Economic Actors and the Limits of Transitional Justice: Truth and Justice for Business Complicity in Human Rights Violations

 

Edited by Leigh A. Payne, Laura Bernal-Bermúdez and Gabriel Pereira

 

£75, Oxford University Press

 

★★★★✩

Corporations, at least in the geographical north, face a watershed moment. A new generation is entering the workplace expecting more of employers. Commitments to climate change, sustainability and social factors such as preventing modern slavery, enhancing working conditions and diversity and inclusion measures (often brought together under the soubriquet of ESG – environmental, social and governance factors) require more thought be given to corporate behaviours.

This intriguing collection of essays investigates the extent to which corporates and other economic actors can be held to account for involvement in human rights abuses. The question is set in the context of oppressive regimes and the truth and reconciliation processes that, in the last 50 years, have commonly been used to try to resolve the deep-seated schisms of the emergent society.
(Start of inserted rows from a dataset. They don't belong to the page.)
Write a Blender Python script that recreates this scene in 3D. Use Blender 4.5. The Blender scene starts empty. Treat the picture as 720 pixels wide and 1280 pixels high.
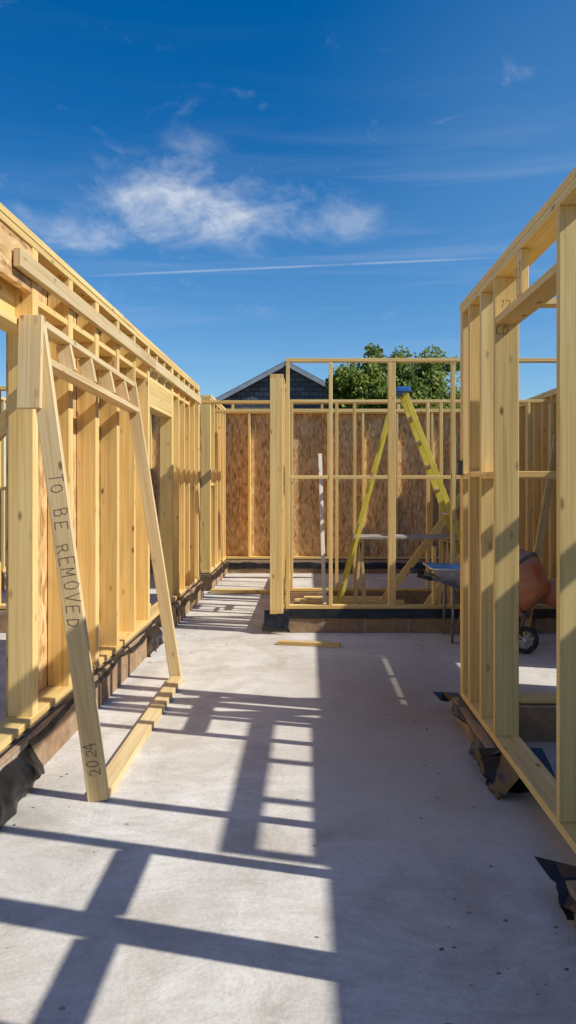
import bpy, math, random
from mathutils import Vector, Matrix, noise
random.seed(7)
D=bpy.data
scene=bpy.context.scene
coll=scene.collection

# ---------------------------------------------------------------- helpers
def link(o,parent=None):
    coll.objects.link(o)
    if parent: o.parent=parent
    return o
def empty(name):
    e=D.objects.new(name,None); e.empty_display_size=.2
    return link(e)
class M:
    def __init__(s): s.v=[];s.f=[];s.uv=[];s.r=[]
    def obox(s,c,a,b,la,lb,lc,off=True):
        a=Vector(a).normalized(); b=Vector(b); b=(b-a*b.dot(a)).normalized(); cc=a.cross(b)
        c=Vector(c); n=len(s.v); ax=(a,b,cc); h=(la/2,lb/2,lc/2)
        ou,ov=(random.uniform(0,40),random.uniform(0,40)) if off else (0,0)
        rr=random.random()
        idx={}
        for i in (0,1):
            for j in (0,1):
                for k in (0,1):
                    p=((2*i-1)*h[0],(2*j-1)*h[1],(2*k-1)*h[2])
                    idx[(i,j,k)]=(len(s.v),p)
                    s.v.append(tuple(c+a*p[0]+b*p[1]+cc*p[2]))
        for A in range(3):
            J=(A+1)%3;K=(A+2)%3
            for side in (0,1):
                ring=[(0,0),(1,0),(1,1),(0,1)]
                if side==0: ring=ring[::-1]
                face=[]
                for (p,q) in ring:
                    key=[0,0,0]; key[A]=side; key[J]=p; key[K]=q
                    vi,pp=idx[tuple(key)]
                    face.append(vi)
                    if A==0: u,v=pp[1]*.3,pp[2]+.5
                    elif A==1: u,v=pp[0],pp[2]
                    else: u,v=pp[0],pp[1]+.3*(1 if off else 0)
                    if not off:
                        w=c+a*pp[0]+b*pp[1]+cc*pp[2]
                        if A==0: u,v=w.x+w.y,w.z
                        else: u,v=w.dot(a),(w.z if abs(ax[A].z)<.5 else w.dot(ax[3-A]))
                    s.uv.append((u+ou,v+ov))
                s.f.append(face); s.r.append(rr)
    def box(s,x0,x1,y0,y1,z0,z1,L=None,off=True):
        d=(x1-x0,y1-y0,z1-z0); c=((x0+x1)/2,(y0+y1)/2,(z0+z1)/2)
        if L is None: L=max(range(3),key=lambda i:d[i])
        E=[(1,0,0),(0,1,0),(0,0,1)]; J=(L+1)%3;K=(L+2)%3
        s.obox(c,E[L],E[J],d[L],d[J],d[K],off)
    def beam(s,p0,p1,w,t,side=(0,1,0)):
        """w = size along 'side' direction, t = the other"""
        p0=Vector(p0);p1=Vector(p1)
        s.obox((p0+p1)/2,p1-p0,side,(p1-p0).length,w,t)
    def make(s,name,mat,parent=None,bevel=.0025):
        me=D.meshes.new(name); me.from_pydata(s.v,[],s.f)
        ul=me.uv_layers.new(name='UVMap')
        for i,u in enumerate(s.uv): ul.data[i].uv=u
        at=me.attributes.new('rnd','FLOAT','FACE')
        for i,r in enumerate(s.r): at.data[i].value=r
        me.materials.append(mat)
        o=D.objects.new(name,me); link(o,parent)
        if bevel:
            b=o.modifiers.new('b','BEVEL'); b.width=bevel; b.segments=1; b.limit_method='ANGLE'
        return o
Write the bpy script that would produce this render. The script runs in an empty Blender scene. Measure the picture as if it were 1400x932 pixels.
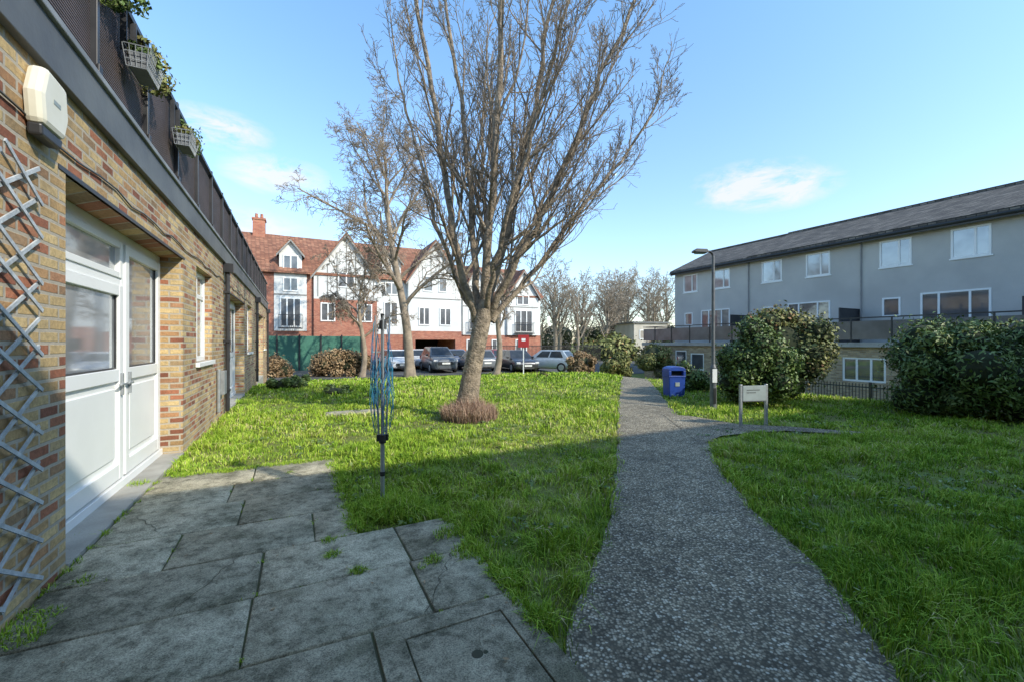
import bpy, math, random
import numpy as np
from mathutils import Vector, Matrix
random.seed(7); rng=np.random.default_rng(7)
TH=math.radians(26.74); CT,ST=math.cos(TH),math.sin(TH)
def UV(X,Y): return (-ST*X+CT*Y, CT*X+ST*Y)      # along-street u , across v
def XY(u,v): return (-ST*u+CT*v, CT*u+ST*v)
def sm(x,a,b):
    t=np.clip((x-a)/(b-a),0,1); return t*t*(3-2*t)
def H(X,Y):
    u,v=UV(X,Y)
    return -np.maximum(0.5*sm(u,16,24), 1.0*sm(v,12.5,18.0)*(1-0.5*sm(u,23,30)))
# ---------------------------------------------------------------- materials
def newmat(name):
    m=bpy.data.materials.new(name); m.use_nodes=True
    nt=m.node_tree; b=nt.nodes['Principled BSDF']; return m,nt,b
def N(nt,t,**k):
    n=nt.nodes.new(t)
    for a,v in k.items(): setattr(n,a,v)
    return n
def ramp(nt,fac,stops,interp='LINEAR'):
    r=N(nt,'ShaderNodeValToRGB'); r.color_ramp.interpolation=interp
    e=r.color_ramp.elements
    while len(e)<len(stops): e.new(0.5)
    for i,(p,c) in enumerate(stops):
        e[i].position=p; e[i].color=(c[0],c[1],c[2],1)
    nt.links.new(fac,r.inputs[0]); return r.outputs[0]
def noise(nt,vec,scale,detail=3,rough=.55):
    n=N(nt,'ShaderNodeTexNoise'); n.inputs['Scale'].default_value=scale
    n.inputs['Detail'].default_value=detail; n.inputs['Roughness'].default_value=rough
    nt.links.new(vec,n.inputs['Vector']); return n.outputs['Fac']
def mix(nt,f,a,b,mode='MIX'):
    m=N(nt,'ShaderNodeMix',data_type='RGBA',blend_type=mode)
    for s,v in ((m.inputs[0],f),(m.inputs[6],a),(m.inputs[7],b)):
        if hasattr(v,'is_output'): nt.links.new(v,s)
        elif isinstance(v,(int,float)): s.default_value=v
        else: s.default_value=(v[0],v[1],v[2],1)
    return m.outputs[2]
def bump(nt,b,h,strength,dist=.01):
    n=N(nt,'ShaderNodeBump'); n.inputs['Strength'].default_value=strength; n.inputs['Distance'].default_value=dist
    nt.links.new(h,n.inputs['Height']); nt.links.new(n.outputs[0],b.inputs['Normal'])
def ocoord(nt): return N(nt,'ShaderNodeTexCoord').outputs['Object']
def pmat(name,c1,c2=None,scale=3,rough=.7,bs=0,bscale=60,metal=0,spec=.5,bd=.01):
    m,nt,b=newmat(name); o=ocoord(nt)
    if c2 is None: c2=tuple(x*.8 for x in c1)
    n1=noise(nt,o,scale,4)
    nt.links.new(ramp(nt,n1,[(.35,c1),(.65,c2)]),b.inputs['Base Color'])
    b.inputs['Roughness'].default_value=rough; b.inputs['Metallic'].default_value=metal
    b.inputs['Specular IOR Level'].default_value=spec
    if bs: bump(nt,b,noise(nt,o,bscale,3),bs,bd)
    return m
def brickmat(name,stops,mortar,bw=.225,bh=.075,mort=.010,bmp=.6,dirt=.35):
    m,nt,b=newmat(name); o=ocoord(nt)
    s=N(nt,'ShaderNodeSeparateXYZ'); nt.links.new(o,s.inputs[0])
    a=N(nt,'ShaderNodeMath',operation='ADD'); nt.links.new(s.outputs[0],a.inputs[0]); nt.links.new(s.outputs[1],a.inputs[1])
    c=N(nt,'ShaderNodeCombineXYZ'); nt.links.new(a.outputs[0],c.inputs[0]); nt.links.new(s.outputs[2],c.inputs[1])
    # small warp so brick edges are not ruler straight
    nw=N(nt,'ShaderNodeTexNoise'); nw.inputs['Scale'].default_value=9; nw.inputs['Detail'].default_value=2; nt.links.new(o,nw.inputs['Vector'])
    vs=N(nt,'ShaderNodeVectorMath',operation='MULTIPLY_ADD'); nt.links.new(nw.outputs['Color'],vs.inputs[0]); vs.inputs[1].default_value=(.010,.010,0); nt.links.new(c.outputs[0],vs.inputs[2])
    t=N(nt,'ShaderNodeTexBrick'); nt.links.new(vs.outputs[0],t.inputs['Vector'])
    t.inputs['Color1'].default_value=(0,0,0,1); t.inputs['Color2'].default_value=(1,1,1,1); t.inputs['Mortar'].default_value=(.5,.5,.5,1)
    t.inputs['Scale'].default_value=1; t.inputs['Mortar Size'].default_value=mort; t.inputs['Mortar Smooth'].default_value=.25
    t.inputs['Brick Width'].default_value=bw; t.inputs['Row Height'].default_value=bh; t.offset=.5
    col=ramp(nt,t.outputs['Color'],stops)
    n1=noise(nt,o,35,4,.7); col=mix(nt,.6,col,ramp(nt,n1,[(.3,(.40,.40,.40)),(.7,(1.15,1.12,1.1))]),'MULTIPLY')
    n2=noise(nt,o,1.3,4,.65); col=mix(nt,dirt,col,ramp(nt,n2,[(.35,(.45,.42,.4)),(.6,(1.1,1.1,1.1))]),'MULTIPLY')
    mc=mix(nt,n1,tuple(x*.7 for x in mortar),mortar)
    col=mix(nt,t.outputs['Fac'],col,mc)
    nt.links.new(col,b.inputs['Base Color']); b.inputs['Roughness'].default_value=.9
    h=N(nt,'ShaderNodeMath',operation='SUBTRACT'); nt.links.new(n1,h.inputs[0]); nt.links.new(t.outputs['Fac'],h.inputs[1])
    bump(nt,b,h.outputs[0],bmp,.008)
    return m
def attrmat(name,stops,rough=.6,spec=.3):
    m,nt,b=newmat(name)
    at=N(nt,'ShaderNodeAttribute'); at.attribute_name='var'
    s=N(nt,'ShaderNodeSeparateColor'); nt.links.new(at.outputs['Color'],s.inputs[0])
    col=ramp(nt,s.outputs[0],stops)
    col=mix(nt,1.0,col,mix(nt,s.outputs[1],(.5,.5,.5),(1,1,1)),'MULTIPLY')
    nt.links.new(col,b.inputs['Base Color']); b.inputs['Roughness'].default_value=rough
    b.inputs['Specular IOR Level'].default_value=spec
    return m
def glassmat(name,c=(.03,.035,.04),rough=.04,refl=.25):
    m,nt,b=newmat(name)
    n1=noise(nt,ocoord(nt),1.4,2); nt.links.new(ramp(nt,n1,[(.35,c),(.65,tuple(min(1,x*2.2) for x in c))]),b.inputs['Base Color'])
    b.inputs['Roughness'].default_value=.5
    g=N(nt,'ShaderNodeBsdfGlossy'); g.inputs['Roughness'].default_value=rough; g.inputs['Color'].default_value=(.9,.95,1,1)
    f=N(nt,'ShaderNodeFresnel'); f.inputs[0].default_value=1.5
    ad=N(nt,'ShaderNodeMath',operation='ADD'); ad.inputs[1].default_value=refl; ad.use_clamp=True; nt.links.new(f.outputs[0],ad.inputs[0])
    ms=N(nt,'ShaderNodeMixShader'); nt.links.new(ad.outputs[0],ms.inputs[0]); nt.links.new(b.outputs[0],ms.inputs[1]); nt.links.new(g.outputs[0],ms.inputs[2])
    nt.links.new(ms.outputs[0],nt.nodes['Material Output'].inputs[0]); return m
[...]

Using the metaphor of Archimedes’ lever, the papers make the collective argument that cataloguing experience from around the world plus changes in societal mores can extend the ‘lever’ and move the ‘fulcrum’, meaning the pressure required before economic actors are made responsible is much reduced. Where ‘other forms of accountability [are]...taken into account, such as naming and shaming by truth commissions’, there is both a magnified reputational impact on the actor and a future deterrent.

Finding a link between complicity in human rights abuses and the current discussion about ESG issues may seem incongruous, but similar techniques contribute to establishing responsibility (moving the fulcrum closer to the ‘weight’ of accountability, to continue with Archimedes’ metaphor): work towards a political and social culture that seeks to hold business to account while exploring legal options, particularly innovative ways of bringing challenge. The consequence of such a position is that top-down regulation may not provide the whole answer, although it is clearly part of the process; interesting in the context of increased international regulation around ESG matters. There must still be local actors willing to challenge in a society willing to support them.

This is an insightful and wide-ranging series of papers with a compelling theme, based around case studies of the Nuremberg trials, Brazilian military rule, Columbian civil conflict and South African apartheid. Together, they create a comparative record of where and how economic actors faced the consequences of their involvement with such regimes and, conversely, where and why they escaped censure – and what could be done to avoid such an outcome in the future.